■ MATERIAL:
= = = = =

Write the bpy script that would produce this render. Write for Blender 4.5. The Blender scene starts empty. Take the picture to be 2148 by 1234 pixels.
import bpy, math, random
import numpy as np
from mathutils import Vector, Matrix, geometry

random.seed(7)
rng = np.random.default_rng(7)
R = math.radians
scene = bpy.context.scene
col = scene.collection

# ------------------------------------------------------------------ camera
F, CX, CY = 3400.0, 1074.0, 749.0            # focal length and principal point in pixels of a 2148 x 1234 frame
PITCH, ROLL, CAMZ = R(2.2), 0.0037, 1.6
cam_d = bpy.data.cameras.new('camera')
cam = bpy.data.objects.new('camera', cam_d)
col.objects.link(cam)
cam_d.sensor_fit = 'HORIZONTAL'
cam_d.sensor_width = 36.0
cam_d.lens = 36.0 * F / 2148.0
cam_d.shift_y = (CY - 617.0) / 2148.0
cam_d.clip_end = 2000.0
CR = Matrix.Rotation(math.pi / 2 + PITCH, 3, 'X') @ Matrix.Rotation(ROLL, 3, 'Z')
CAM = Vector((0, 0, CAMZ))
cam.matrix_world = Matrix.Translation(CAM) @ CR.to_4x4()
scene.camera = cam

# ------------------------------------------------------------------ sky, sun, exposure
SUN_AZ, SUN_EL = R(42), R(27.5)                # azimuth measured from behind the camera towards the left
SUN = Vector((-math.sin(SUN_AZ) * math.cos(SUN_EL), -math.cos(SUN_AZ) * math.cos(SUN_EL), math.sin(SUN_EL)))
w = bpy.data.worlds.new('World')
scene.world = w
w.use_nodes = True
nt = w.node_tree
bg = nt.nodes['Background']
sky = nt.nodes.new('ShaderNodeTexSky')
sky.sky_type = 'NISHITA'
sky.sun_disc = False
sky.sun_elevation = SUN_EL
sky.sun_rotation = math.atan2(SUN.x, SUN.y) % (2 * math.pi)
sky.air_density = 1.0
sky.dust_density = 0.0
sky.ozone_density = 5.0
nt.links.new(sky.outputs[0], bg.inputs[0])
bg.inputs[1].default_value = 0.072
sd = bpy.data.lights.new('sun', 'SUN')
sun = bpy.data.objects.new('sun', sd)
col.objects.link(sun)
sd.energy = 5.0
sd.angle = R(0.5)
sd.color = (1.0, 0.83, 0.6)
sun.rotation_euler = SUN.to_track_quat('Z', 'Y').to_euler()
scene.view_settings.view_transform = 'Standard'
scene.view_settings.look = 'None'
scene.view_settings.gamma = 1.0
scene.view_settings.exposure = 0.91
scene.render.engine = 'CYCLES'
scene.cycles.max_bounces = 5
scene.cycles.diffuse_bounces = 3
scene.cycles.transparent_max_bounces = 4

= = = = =

■ WHAT TO DO: From the listing above, reproduce all the lines exactly.

■ ANSWER FOR THE TASK:
Write the bpy script that would produce this render. Write for Blender 4.5. The Blender scene starts empty. Take the picture to be 2148 by 1234 pixels.
import bpy, math, random
import numpy as np
from mathutils import Vector, Matrix, geometry

random.seed(7)
rng = np.random.default_rng(7)
R = math.radians
scene = bpy.context.scene
col = scene.collection

# ------------------------------------------------------------------ camera
F, CX, CY = 3400.0, 1074.0, 749.0            # focal length and principal point in pixels of a 2148 x 1234 frame
PITCH, ROLL, CAMZ = R(2.2), 0.0037, 1.6
cam_d = bpy.data.cameras.new('camera')
cam = bpy.data.objects.new('camera', cam_d)
col.objects.link(cam)
cam_d.sensor_fit = 'HORIZONTAL'
cam_d.sensor_width = 36.0
cam_d.lens = 36.0 * F / 2148.0
cam_d.shift_y = (CY - 617.0) / 2148.0
cam_d.clip_end = 2000.0
CR = Matrix.Rotation(math.pi / 2 + PITCH, 3, 'X') @ Matrix.Rotation(ROLL, 3, 'Z')
CAM = Vector((0, 0, CAMZ))
cam.matrix_world = Matrix.Translation(CAM) @ CR.to_4x4()
scene.camera = cam

# ------------------------------------------------------------------ sky, sun, exposure
SUN_AZ, SUN_EL = R(42), R(27.5)                # azimuth measured from behind the camera towards the left
SUN = Vector((-math.sin(SUN_AZ) * math.cos(SUN_EL), -math.cos(SUN_AZ) * math.cos(SUN_EL), math.sin(SUN_EL)))
w = bpy.data.worlds.new('World')
scene.world = w
w.use_nodes = True
nt = w.node_tree
bg = nt.nodes['Background']
sky = nt.nodes.new('ShaderNodeTexSky')
sky.sky_type = 'NISHITA'
sky.sun_disc = False
sky.sun_elevation = SUN_EL
sky.sun_rotation = math.atan2(SUN.x, SUN.y) % (2 * math.pi)
sky.air_density = 1.0
sky.dust_density = 0.0
sky.ozone_density = 5.0
nt.links.new(sky.outputs[0], bg.inputs[0])
bg.inputs[1].default_value = 0.072
sd = bpy.data.lights.new('sun', 'SUN')
sun = bpy.data.objects.new('sun', sd)
col.objects.link(sun)
sd.energy = 5.0
sd.angle = R(0.5)
sd.color = (1.0, 0.83, 0.6)
sun.rotation_euler = SUN.to_track_quat('Z', 'Y').to_euler()
scene.view_settings.view_transform = 'Standard'
scene.view_settings.look = 'None'
scene.view_settings.gamma = 1.0
scene.view_settings.exposure = 0.91
scene.render.engine = 'CYCLES'
scene.cycles.max_bounces = 5
scene.cycles.diffuse_bounces = 3
scene.cycles.transparent_max_bounces = 4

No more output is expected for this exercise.